▶ Problem to work on
Start at the line containing "1536 pixels high." and stop at the line containing "bracket_cover(u, XW + .012, ys[2][0], -1, zt"; copy those lines exactly, both ends included, and no others.
[START Recorded information]
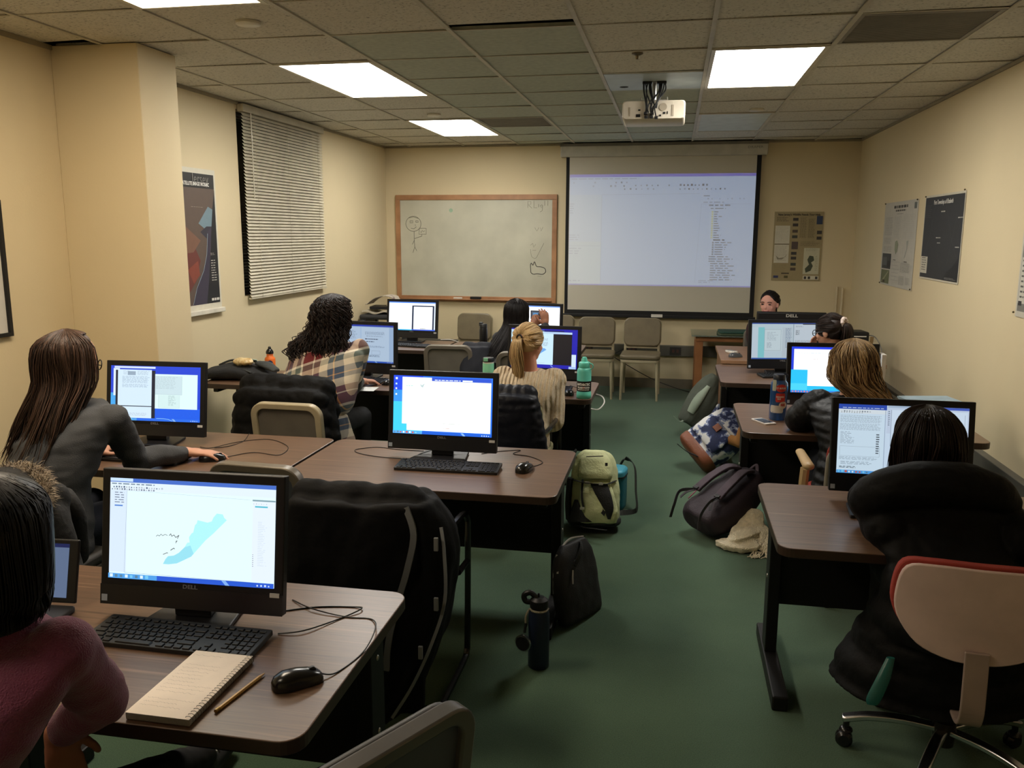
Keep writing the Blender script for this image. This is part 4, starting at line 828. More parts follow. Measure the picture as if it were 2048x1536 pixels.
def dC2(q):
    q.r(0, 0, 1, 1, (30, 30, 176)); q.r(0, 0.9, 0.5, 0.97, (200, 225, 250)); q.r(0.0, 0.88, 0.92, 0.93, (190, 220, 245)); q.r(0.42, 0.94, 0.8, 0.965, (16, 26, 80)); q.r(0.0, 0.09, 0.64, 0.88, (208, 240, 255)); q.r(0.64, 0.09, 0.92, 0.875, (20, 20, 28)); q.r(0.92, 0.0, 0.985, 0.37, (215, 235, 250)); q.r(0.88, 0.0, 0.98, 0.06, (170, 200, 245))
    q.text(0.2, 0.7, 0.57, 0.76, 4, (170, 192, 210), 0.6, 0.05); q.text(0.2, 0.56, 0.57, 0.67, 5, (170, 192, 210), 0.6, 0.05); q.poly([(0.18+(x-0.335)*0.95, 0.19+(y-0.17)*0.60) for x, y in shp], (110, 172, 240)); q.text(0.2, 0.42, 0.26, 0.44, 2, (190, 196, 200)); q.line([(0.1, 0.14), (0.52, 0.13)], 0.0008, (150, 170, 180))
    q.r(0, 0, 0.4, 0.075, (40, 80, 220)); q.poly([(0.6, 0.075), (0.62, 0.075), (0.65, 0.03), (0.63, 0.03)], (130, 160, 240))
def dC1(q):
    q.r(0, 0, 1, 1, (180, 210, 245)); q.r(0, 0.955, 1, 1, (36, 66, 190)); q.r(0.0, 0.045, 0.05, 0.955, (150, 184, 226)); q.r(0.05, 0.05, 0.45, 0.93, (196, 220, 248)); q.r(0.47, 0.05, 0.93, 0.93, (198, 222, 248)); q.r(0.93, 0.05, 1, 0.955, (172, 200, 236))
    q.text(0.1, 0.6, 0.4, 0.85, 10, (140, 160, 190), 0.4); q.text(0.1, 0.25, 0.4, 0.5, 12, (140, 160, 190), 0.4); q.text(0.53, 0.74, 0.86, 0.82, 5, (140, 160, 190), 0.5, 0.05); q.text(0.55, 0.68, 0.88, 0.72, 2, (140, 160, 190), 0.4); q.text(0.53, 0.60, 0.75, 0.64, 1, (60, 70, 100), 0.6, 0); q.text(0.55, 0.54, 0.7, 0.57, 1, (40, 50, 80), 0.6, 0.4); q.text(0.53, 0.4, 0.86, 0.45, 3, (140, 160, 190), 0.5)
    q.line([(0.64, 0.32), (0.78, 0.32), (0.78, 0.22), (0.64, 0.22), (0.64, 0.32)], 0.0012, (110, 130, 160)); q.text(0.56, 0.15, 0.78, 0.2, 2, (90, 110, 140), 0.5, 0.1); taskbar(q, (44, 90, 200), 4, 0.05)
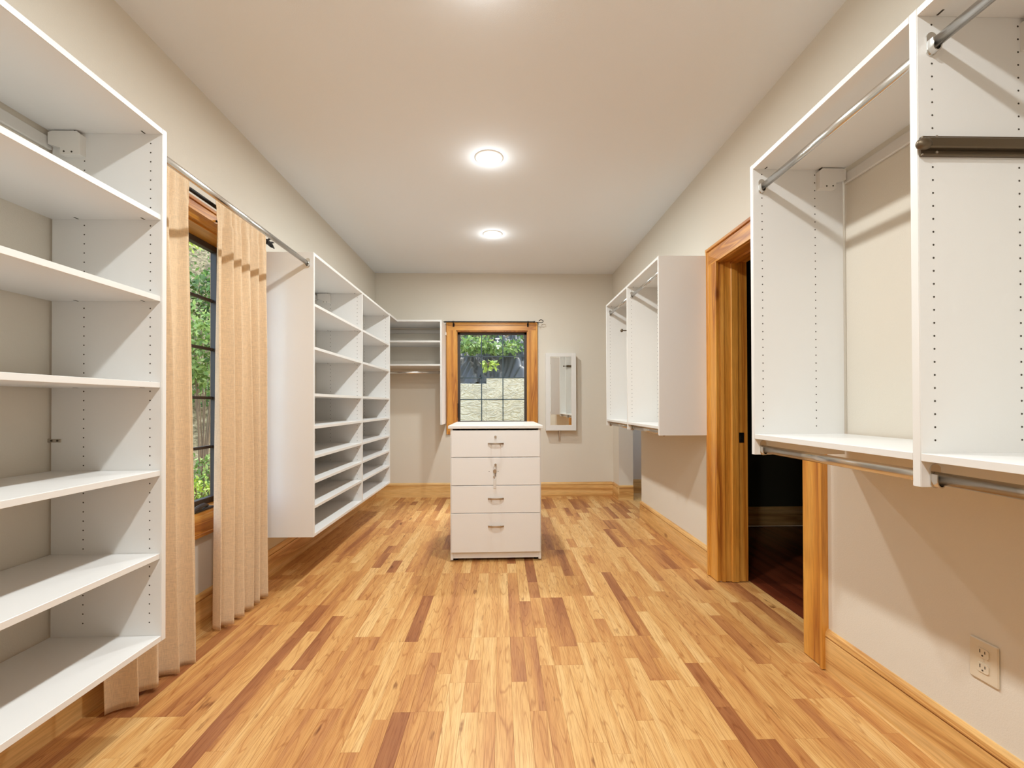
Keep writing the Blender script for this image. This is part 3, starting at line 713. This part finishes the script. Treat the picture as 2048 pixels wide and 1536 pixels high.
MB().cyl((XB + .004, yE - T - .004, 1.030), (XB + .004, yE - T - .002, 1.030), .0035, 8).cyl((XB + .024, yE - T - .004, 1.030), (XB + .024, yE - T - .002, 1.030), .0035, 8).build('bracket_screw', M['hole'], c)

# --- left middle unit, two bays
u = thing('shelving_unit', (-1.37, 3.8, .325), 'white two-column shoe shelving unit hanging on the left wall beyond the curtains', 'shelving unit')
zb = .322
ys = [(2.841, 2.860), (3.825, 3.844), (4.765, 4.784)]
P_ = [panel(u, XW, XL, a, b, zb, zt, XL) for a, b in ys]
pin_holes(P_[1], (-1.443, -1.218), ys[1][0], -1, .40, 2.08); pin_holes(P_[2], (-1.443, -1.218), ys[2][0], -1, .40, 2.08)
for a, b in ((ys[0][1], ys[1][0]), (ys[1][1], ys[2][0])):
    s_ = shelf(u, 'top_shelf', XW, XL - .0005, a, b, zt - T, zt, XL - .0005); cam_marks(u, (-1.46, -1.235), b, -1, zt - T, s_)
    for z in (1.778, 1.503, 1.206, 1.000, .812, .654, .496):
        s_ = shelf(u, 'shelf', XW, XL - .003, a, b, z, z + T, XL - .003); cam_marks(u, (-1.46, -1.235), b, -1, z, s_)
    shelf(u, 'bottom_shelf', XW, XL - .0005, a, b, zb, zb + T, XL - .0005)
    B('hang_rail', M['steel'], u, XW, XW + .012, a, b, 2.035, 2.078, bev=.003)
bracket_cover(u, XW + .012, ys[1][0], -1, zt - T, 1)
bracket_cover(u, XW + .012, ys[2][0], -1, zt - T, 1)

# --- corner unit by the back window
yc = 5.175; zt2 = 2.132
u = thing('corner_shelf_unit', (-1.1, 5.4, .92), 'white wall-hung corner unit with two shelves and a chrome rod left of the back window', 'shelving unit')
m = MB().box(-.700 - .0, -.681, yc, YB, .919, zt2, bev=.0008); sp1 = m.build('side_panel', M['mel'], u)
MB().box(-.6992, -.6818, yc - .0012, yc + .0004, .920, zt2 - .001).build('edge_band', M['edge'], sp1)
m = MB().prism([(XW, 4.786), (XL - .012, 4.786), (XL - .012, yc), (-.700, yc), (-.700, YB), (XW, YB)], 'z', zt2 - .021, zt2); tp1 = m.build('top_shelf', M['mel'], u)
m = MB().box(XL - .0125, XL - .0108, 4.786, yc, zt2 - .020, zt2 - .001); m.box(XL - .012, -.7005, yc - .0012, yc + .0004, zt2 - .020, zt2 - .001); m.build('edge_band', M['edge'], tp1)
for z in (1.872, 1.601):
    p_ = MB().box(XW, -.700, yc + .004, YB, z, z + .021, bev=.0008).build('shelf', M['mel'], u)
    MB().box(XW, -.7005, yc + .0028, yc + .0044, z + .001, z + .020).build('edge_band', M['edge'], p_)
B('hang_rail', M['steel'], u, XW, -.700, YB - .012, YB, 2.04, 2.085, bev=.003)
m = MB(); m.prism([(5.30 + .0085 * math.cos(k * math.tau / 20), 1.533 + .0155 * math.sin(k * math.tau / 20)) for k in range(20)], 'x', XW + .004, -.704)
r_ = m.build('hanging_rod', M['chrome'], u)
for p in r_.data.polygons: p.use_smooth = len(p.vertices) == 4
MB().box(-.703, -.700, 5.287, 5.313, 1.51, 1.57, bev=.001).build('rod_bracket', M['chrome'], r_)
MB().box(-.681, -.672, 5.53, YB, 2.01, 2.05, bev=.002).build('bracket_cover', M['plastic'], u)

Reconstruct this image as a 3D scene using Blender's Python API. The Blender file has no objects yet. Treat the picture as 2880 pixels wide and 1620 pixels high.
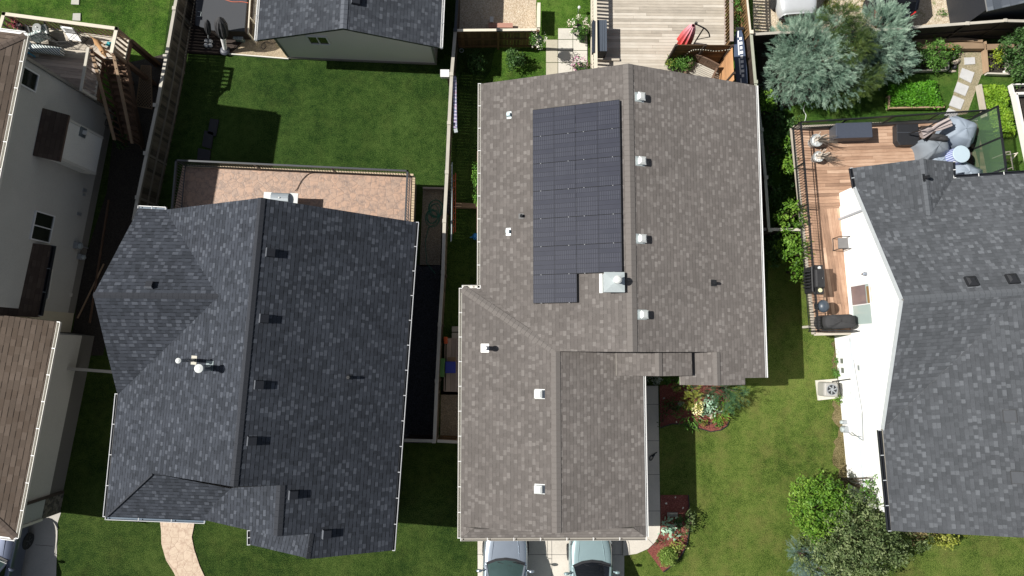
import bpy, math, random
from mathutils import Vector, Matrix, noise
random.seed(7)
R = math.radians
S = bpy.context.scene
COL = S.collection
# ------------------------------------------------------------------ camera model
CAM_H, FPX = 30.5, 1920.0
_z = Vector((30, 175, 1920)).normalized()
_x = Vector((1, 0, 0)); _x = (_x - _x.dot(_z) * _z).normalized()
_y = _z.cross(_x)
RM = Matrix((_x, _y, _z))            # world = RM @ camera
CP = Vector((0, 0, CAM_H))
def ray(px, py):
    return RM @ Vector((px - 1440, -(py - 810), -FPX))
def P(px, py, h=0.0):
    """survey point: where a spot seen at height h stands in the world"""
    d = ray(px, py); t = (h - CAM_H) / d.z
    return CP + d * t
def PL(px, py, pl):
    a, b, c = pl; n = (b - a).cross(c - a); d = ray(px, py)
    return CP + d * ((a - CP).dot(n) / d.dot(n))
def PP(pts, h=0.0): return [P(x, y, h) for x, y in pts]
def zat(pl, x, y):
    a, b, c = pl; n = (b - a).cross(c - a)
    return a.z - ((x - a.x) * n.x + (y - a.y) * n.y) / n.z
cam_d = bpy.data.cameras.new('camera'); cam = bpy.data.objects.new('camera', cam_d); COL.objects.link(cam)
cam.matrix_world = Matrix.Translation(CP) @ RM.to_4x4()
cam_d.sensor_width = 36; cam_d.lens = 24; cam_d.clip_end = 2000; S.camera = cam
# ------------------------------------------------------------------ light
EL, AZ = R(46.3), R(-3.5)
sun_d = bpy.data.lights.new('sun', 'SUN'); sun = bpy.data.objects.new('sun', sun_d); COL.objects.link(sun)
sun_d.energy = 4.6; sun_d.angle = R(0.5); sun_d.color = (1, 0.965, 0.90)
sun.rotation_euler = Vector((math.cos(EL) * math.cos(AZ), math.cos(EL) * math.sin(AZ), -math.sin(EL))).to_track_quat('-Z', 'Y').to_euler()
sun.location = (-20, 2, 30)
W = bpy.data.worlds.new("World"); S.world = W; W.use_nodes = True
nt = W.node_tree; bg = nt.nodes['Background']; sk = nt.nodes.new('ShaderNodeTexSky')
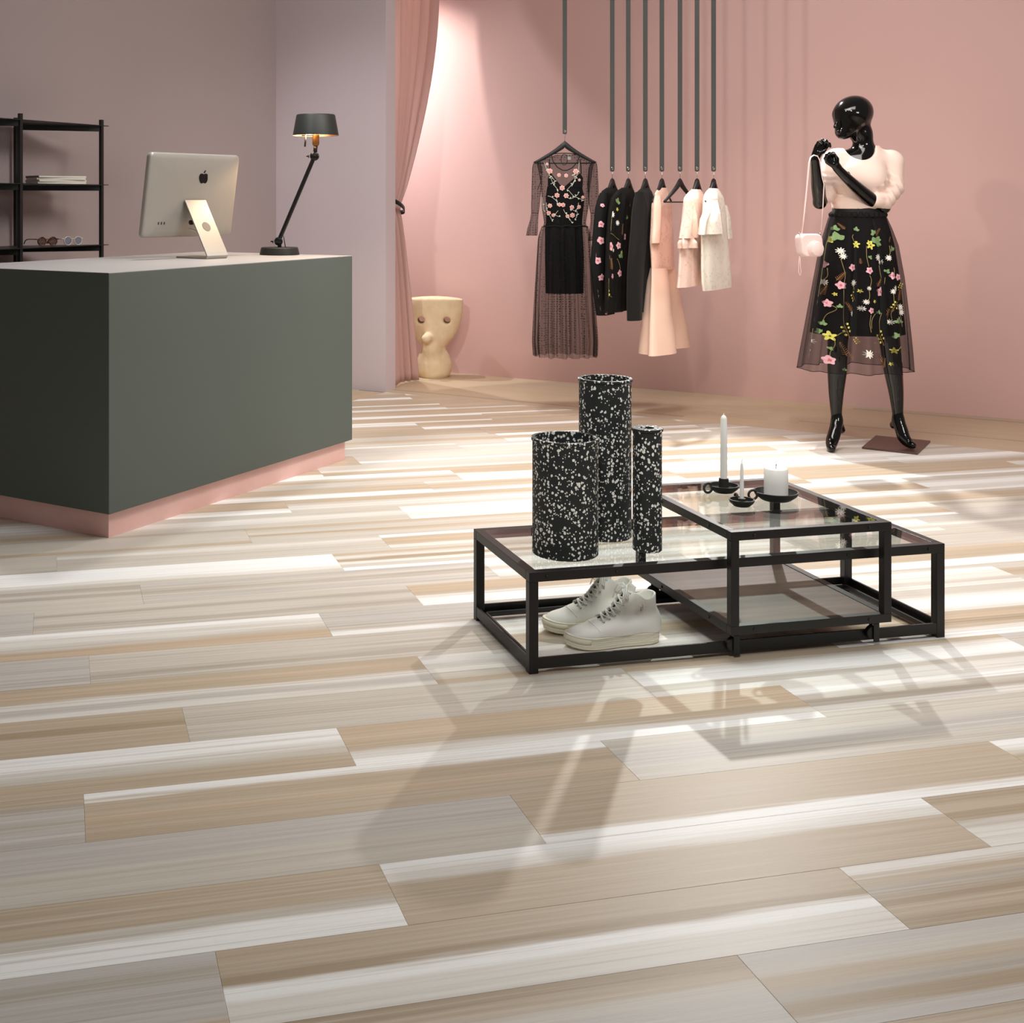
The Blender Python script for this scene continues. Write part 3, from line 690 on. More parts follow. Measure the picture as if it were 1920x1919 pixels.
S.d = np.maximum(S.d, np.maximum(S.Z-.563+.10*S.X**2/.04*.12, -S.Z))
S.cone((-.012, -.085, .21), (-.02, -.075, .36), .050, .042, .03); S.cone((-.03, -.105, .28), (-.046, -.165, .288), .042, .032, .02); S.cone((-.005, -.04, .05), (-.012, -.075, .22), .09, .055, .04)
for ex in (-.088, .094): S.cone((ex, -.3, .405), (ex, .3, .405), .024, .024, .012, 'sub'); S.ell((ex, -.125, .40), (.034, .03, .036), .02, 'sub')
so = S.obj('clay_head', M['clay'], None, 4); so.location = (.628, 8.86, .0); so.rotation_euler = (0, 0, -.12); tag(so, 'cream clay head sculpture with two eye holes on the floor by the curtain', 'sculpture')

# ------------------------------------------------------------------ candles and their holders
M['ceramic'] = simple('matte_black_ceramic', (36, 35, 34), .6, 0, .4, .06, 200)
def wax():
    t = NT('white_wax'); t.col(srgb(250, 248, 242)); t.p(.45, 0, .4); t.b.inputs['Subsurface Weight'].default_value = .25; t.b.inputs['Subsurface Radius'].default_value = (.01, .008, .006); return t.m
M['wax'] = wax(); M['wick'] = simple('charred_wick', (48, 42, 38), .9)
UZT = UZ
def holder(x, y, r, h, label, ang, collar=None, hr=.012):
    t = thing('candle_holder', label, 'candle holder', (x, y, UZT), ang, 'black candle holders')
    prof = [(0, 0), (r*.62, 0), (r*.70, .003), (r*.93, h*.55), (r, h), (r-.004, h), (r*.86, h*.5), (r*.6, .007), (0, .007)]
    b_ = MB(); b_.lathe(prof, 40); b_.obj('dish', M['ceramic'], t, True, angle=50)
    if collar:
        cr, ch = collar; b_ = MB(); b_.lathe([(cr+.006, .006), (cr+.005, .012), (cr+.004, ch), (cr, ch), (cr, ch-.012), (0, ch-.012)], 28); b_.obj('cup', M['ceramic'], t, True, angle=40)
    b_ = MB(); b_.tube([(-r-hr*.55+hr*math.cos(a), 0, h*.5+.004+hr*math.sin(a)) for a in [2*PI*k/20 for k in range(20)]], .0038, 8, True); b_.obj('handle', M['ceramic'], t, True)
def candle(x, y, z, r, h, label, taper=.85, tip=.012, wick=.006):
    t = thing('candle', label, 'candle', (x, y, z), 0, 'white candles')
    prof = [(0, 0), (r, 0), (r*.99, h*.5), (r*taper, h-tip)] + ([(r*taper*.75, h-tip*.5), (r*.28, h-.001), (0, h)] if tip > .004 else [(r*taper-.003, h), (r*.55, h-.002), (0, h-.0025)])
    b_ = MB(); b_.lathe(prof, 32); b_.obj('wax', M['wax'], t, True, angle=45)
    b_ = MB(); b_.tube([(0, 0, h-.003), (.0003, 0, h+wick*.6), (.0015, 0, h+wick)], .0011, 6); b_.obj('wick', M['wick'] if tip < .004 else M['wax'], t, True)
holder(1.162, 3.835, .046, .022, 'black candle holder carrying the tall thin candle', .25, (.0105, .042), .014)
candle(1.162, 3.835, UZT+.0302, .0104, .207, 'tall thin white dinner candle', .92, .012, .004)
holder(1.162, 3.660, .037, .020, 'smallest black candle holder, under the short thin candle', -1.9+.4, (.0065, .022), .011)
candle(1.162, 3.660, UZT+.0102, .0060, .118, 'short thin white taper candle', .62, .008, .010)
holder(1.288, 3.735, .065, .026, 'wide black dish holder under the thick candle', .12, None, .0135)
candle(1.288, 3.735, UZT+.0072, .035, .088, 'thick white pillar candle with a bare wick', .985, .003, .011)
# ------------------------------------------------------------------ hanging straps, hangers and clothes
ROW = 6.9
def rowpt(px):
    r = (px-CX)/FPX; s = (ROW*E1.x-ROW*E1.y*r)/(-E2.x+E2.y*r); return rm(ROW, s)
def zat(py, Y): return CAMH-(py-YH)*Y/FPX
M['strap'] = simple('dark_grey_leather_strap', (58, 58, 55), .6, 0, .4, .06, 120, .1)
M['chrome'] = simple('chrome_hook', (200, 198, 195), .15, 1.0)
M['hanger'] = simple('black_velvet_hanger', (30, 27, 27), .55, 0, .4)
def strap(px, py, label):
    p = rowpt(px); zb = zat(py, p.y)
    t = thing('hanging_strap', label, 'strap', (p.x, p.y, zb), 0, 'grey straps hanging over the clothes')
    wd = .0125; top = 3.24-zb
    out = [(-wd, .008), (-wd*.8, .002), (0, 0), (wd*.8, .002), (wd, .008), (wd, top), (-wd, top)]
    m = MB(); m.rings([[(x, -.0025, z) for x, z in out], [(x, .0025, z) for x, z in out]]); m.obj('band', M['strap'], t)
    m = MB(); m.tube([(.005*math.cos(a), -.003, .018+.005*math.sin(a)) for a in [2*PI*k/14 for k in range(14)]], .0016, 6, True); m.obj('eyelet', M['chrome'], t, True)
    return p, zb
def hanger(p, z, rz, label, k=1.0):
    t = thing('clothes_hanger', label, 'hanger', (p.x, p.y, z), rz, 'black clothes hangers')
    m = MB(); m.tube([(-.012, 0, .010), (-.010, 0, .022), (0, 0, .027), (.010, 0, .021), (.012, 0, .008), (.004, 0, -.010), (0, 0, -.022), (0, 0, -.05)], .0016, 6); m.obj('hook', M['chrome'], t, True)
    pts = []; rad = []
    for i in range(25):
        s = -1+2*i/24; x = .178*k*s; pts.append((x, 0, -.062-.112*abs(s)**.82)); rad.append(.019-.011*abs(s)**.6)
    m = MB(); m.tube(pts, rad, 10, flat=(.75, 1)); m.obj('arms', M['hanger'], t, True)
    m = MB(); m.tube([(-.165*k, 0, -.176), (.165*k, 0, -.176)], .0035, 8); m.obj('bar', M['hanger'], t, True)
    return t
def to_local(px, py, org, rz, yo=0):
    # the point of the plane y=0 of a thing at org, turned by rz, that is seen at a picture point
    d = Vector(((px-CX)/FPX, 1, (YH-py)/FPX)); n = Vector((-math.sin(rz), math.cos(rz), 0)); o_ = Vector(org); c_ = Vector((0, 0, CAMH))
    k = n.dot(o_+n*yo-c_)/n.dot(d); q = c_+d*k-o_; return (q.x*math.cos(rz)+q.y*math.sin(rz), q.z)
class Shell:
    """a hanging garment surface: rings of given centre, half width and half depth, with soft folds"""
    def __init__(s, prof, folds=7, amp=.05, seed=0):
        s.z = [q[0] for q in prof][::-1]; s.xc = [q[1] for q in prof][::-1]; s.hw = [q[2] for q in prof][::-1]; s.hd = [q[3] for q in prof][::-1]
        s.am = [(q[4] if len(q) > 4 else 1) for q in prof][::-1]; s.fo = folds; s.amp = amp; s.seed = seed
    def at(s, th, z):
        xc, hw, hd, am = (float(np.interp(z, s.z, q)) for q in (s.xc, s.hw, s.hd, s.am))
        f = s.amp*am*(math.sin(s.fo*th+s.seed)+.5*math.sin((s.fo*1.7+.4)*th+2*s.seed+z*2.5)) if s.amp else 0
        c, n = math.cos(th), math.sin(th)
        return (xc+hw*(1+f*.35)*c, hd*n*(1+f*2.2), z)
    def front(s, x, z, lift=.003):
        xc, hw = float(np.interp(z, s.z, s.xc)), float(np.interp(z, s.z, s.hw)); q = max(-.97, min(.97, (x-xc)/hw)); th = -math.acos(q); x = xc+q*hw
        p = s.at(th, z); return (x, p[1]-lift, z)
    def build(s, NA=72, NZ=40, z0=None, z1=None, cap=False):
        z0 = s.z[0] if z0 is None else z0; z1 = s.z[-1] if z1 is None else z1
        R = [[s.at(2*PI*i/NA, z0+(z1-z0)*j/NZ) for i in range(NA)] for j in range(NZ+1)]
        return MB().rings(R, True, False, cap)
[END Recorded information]
▶ Finished exercise
Keep writing the Blender script for this image. This is part 3, starting at line 713. This part finishes the script. Treat the picture as 2048 pixels wide and 1536 pixels high.
MB().cyl((XB + .004, yE - T - .004, 1.030), (XB + .004, yE - T - .002, 1.030), .0035, 8).cyl((XB + .024, yE - T - .004, 1.030), (XB + .024, yE - T - .002, 1.030), .0035, 8).build('bracket_screw', M['hole'], c)

# --- left middle unit, two bays
u = thing('shelving_unit', (-1.37, 3.8, .325), 'white two-column shoe shelving unit hanging on the left wall beyond the curtains', 'shelving unit')
zb = .322
ys = [(2.841, 2.860), (3.825, 3.844), (4.765, 4.784)]
P_ = [panel(u, XW, XL, a, b, zb, zt, XL) for a, b in ys]
pin_holes(P_[1], (-1.443, -1.218), ys[1][0], -1, .40, 2.08); pin_holes(P_[2], (-1.443, -1.218), ys[2][0], -1, .40, 2.08)
for a, b in ((ys[0][1], ys[1][0]), (ys[1][1], ys[2][0])):
    s_ = shelf(u, 'top_shelf', XW, XL - .0005, a, b, zt - T, zt, XL - .0005); cam_marks(u, (-1.46, -1.235), b, -1, zt - T, s_)
    for z in (1.778, 1.503, 1.206, 1.000, .812, .654, .496):
        s_ = shelf(u, 'shelf', XW, XL - .003, a, b, z, z + T, XL - .003); cam_marks(u, (-1.46, -1.235), b, -1, z, s_)
    shelf(u, 'bottom_shelf', XW, XL - .0005, a, b, zb, zb + T, XL - .0005)
    B('hang_rail', M['steel'], u, XW, XW + .012, a, b, 2.035, 2.078, bev=.003)
bracket_cover(u, XW + .012, ys[1][0], -1, zt - T, 1)
bracket_cover(u, XW + .012, ys[2][0], -1, zt - T, 1)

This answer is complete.